Pada akhirnya, semua adalah lelucon. Kekecewaan barangkali adalah komedi yang bernasib buruk. Hidup memang terasa memuakkan bila setiap yang menyakitkan tak bisa ditertawakan. Kepedihan akan bertubi-tubi jatuh pada dada yang sama dan kemarahan datang memelukmu dengan sepasang lengan yang jahat.

Kehidupan adalah tragedi jika dilihat dari jarak dekat, dan komedi jika dilihat dari jarak jauh. (Charlie Chaplin)

Hari ini kita bicara cinta. Besok luka menganga di masing-masing dada kita. Dan tak seorang pun tahu kapan kebencian merubah segala.

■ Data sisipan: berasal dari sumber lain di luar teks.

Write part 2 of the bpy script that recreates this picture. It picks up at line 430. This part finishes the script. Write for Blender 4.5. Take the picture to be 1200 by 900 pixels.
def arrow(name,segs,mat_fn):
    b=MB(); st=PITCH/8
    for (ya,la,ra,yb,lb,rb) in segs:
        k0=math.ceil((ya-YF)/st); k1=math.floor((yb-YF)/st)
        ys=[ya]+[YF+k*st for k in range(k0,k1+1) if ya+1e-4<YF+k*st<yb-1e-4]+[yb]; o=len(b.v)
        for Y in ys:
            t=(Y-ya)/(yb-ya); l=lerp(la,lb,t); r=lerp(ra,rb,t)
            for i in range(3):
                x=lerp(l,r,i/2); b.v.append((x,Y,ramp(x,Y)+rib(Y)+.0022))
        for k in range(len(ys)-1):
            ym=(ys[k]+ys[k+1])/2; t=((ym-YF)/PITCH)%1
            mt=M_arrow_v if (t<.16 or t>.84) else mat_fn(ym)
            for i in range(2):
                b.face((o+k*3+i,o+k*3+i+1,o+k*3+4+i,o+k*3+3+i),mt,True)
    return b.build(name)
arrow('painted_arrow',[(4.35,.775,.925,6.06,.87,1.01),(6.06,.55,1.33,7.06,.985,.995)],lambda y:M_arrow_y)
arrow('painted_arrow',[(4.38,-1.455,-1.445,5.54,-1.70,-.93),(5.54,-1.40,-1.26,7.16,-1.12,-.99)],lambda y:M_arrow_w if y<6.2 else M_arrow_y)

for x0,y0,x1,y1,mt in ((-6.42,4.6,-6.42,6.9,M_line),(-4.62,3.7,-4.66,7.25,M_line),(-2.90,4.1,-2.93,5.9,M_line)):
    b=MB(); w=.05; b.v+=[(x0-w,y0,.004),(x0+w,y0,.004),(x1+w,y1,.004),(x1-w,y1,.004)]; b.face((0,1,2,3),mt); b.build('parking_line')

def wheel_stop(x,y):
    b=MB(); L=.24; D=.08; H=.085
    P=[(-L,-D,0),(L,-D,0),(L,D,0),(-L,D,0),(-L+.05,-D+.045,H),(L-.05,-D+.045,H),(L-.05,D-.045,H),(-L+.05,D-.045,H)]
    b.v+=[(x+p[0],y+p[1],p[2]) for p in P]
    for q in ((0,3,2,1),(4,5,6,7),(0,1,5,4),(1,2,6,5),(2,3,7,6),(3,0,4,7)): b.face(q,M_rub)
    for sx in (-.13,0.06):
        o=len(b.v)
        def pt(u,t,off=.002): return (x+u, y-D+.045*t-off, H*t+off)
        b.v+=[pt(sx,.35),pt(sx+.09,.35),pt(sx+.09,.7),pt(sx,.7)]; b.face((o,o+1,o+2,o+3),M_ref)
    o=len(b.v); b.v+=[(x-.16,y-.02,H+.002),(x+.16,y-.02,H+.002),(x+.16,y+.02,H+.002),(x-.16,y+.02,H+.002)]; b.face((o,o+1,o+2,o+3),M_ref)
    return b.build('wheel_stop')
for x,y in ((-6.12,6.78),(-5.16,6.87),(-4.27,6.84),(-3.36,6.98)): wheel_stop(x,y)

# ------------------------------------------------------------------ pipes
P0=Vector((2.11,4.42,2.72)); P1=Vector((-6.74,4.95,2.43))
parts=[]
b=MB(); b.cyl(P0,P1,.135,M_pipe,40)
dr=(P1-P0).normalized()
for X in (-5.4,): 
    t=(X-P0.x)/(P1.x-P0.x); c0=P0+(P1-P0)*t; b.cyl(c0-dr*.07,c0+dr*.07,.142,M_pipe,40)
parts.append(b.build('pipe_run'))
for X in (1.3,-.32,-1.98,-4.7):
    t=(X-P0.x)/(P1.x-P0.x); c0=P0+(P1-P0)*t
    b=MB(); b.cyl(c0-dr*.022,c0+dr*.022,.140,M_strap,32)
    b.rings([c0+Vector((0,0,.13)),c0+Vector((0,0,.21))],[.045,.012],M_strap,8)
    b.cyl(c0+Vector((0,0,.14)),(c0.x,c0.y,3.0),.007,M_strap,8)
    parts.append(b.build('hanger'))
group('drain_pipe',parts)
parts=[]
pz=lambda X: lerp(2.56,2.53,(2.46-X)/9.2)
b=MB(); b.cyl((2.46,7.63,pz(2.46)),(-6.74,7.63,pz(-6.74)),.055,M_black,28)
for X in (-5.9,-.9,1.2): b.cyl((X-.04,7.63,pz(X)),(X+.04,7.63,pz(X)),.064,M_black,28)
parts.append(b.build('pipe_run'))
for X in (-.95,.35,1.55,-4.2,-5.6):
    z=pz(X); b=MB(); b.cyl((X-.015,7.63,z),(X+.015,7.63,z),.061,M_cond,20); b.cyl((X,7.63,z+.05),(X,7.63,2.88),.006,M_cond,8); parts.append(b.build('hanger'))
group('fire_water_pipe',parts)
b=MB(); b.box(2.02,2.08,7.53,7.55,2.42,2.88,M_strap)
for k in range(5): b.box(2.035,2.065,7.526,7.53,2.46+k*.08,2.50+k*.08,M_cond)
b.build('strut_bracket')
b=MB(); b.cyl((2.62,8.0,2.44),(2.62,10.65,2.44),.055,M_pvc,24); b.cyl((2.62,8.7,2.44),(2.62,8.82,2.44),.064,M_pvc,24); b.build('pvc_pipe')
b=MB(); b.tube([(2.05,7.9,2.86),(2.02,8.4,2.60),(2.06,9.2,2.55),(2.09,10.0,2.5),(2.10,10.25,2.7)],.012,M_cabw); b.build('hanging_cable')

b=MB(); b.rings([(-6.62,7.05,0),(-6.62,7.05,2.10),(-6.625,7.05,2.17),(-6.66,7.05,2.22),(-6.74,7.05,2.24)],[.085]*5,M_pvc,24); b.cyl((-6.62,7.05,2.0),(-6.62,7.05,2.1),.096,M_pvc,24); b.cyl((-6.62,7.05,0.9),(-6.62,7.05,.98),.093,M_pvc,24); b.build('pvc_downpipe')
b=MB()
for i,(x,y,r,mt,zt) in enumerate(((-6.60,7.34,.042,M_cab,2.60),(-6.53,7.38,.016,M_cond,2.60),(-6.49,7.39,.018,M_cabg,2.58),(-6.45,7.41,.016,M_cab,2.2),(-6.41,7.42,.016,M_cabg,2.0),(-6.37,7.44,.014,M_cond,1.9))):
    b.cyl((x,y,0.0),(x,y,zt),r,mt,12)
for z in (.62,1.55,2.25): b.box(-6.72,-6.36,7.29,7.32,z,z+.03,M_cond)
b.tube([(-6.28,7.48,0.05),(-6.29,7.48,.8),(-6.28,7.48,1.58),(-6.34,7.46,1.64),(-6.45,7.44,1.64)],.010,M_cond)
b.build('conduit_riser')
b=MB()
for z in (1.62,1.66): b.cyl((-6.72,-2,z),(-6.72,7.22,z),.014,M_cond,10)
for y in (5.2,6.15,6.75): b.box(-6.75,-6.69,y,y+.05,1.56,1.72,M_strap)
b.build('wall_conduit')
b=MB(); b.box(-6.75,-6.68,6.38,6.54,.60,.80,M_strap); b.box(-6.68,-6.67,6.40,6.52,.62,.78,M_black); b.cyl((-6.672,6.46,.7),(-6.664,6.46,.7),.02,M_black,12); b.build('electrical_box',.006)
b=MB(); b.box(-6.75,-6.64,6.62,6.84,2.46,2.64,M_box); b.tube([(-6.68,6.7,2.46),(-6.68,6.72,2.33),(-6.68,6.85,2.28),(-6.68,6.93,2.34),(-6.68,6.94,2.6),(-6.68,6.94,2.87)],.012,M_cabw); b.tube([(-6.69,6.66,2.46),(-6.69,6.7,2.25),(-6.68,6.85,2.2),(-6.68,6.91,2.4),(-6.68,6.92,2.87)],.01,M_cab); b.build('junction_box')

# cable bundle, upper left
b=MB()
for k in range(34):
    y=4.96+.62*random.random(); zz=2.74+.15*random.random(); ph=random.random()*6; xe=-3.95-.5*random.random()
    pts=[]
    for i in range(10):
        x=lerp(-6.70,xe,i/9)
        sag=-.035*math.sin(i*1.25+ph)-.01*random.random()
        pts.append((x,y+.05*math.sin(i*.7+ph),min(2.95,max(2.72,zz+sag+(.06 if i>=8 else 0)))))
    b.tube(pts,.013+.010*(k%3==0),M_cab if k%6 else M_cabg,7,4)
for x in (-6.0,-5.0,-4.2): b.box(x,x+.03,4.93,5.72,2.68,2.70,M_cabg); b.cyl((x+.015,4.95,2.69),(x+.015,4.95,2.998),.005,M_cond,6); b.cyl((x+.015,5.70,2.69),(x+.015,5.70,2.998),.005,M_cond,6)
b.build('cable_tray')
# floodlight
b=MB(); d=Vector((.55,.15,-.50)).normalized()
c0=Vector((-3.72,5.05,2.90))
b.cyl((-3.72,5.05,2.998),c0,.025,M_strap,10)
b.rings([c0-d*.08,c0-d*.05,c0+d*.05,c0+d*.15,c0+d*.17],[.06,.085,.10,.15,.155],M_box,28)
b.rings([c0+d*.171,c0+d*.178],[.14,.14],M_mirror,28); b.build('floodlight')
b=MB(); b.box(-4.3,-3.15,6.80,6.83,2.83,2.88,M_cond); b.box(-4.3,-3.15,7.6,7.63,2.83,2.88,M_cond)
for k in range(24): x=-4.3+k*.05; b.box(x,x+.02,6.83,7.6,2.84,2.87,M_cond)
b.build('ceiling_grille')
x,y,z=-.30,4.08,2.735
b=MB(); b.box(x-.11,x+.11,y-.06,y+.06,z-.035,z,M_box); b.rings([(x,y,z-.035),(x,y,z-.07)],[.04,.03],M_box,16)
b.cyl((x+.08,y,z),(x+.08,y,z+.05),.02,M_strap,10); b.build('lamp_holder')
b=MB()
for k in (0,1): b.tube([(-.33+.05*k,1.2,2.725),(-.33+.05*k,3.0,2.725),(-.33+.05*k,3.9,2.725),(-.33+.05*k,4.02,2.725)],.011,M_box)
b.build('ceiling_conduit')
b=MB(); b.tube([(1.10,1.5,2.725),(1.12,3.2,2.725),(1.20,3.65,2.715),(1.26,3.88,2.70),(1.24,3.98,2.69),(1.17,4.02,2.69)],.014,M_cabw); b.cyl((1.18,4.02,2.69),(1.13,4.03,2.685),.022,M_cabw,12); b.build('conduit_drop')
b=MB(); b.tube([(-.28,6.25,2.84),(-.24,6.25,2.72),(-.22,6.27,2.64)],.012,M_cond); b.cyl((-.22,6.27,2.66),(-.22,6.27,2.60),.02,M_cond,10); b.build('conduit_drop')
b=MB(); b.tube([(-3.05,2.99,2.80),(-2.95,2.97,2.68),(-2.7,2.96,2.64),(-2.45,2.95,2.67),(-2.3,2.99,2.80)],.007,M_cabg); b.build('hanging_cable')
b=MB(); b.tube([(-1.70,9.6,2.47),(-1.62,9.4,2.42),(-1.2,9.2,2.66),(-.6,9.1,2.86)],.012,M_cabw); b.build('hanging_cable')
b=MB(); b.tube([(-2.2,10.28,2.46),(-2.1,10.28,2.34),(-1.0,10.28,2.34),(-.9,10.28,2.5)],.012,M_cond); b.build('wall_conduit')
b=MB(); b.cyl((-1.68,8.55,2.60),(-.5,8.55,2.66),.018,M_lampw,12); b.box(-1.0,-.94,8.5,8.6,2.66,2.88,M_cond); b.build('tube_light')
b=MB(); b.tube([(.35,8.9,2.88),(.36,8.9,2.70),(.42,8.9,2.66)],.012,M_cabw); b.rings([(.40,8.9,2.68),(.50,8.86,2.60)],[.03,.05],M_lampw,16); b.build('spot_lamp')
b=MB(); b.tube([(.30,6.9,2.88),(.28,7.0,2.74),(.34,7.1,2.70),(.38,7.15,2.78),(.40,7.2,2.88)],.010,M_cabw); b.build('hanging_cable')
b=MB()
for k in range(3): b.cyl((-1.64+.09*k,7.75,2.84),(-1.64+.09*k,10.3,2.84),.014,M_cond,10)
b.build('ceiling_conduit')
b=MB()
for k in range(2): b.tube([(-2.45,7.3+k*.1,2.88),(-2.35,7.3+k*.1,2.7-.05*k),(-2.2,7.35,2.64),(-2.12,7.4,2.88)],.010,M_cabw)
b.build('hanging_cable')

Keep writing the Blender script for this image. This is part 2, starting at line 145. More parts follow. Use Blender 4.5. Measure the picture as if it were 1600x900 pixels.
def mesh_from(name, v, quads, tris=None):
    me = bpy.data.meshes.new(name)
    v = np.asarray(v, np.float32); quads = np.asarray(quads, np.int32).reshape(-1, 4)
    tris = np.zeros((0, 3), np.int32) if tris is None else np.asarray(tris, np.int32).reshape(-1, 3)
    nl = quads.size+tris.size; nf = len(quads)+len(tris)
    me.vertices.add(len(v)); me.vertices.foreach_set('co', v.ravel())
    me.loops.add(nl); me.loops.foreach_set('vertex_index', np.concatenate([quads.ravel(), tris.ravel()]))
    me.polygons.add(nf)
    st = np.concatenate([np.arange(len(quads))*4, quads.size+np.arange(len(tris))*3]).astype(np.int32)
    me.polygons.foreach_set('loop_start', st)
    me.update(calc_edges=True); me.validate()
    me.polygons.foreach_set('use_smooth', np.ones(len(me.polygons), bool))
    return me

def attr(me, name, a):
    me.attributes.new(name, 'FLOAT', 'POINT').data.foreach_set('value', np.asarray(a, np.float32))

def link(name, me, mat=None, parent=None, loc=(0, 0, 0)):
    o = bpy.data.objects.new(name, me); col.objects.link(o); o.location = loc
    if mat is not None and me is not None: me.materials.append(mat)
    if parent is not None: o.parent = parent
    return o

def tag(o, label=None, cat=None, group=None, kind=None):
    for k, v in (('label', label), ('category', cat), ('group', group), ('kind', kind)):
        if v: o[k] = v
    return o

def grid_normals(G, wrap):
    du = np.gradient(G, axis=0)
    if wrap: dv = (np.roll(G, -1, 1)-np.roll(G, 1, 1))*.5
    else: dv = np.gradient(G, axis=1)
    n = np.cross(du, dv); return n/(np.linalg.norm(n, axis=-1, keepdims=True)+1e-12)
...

Cinta adalah komedi yang bermula dari kumpulan tragedi; kebahagiaan dan kepedihan adalah seutas benang panjang yang berwarna abu-abu. Kita selalu salah menebak panjangnya! Lalu tafsir membenarkan segala angka. Tujuh, tentu bukan angka ganjil yang tak bisa digenapkan, bukan? Dan kita tertawa sambil menahan nganga luka di dada.

Maka benar, semua pada akhirnya hanya lelucon. Kepedihan yang dijatuhkan berkali-kali barangkali adalah salah satu cara memainkan komedi. Dan luka di dada adalah cara kita menertawakan segala kekecewaan.

Hidup pada akhirnya akan jatuh pada dua lubang yang sama dalam. Lubang kebahagiaan, atau entah lubang kekecewaan. Dan lelucon ada dalam keduanya, entah sebagai komedi atau tragedi.

“Seseorang mengatakan kebenaran tentang realita, dan orang lain menganggapnya menista”.

Kau tentu tahu betul apa artinya kebencian, bukan?

Ialah tragedi menuju penderitaan.

Kita tak pernah diajarkan cara tertawa, atau entah menangis dengan sedu yang merdu. Tapi kita tak pernah lupa cara membedakan keduanya, bukan?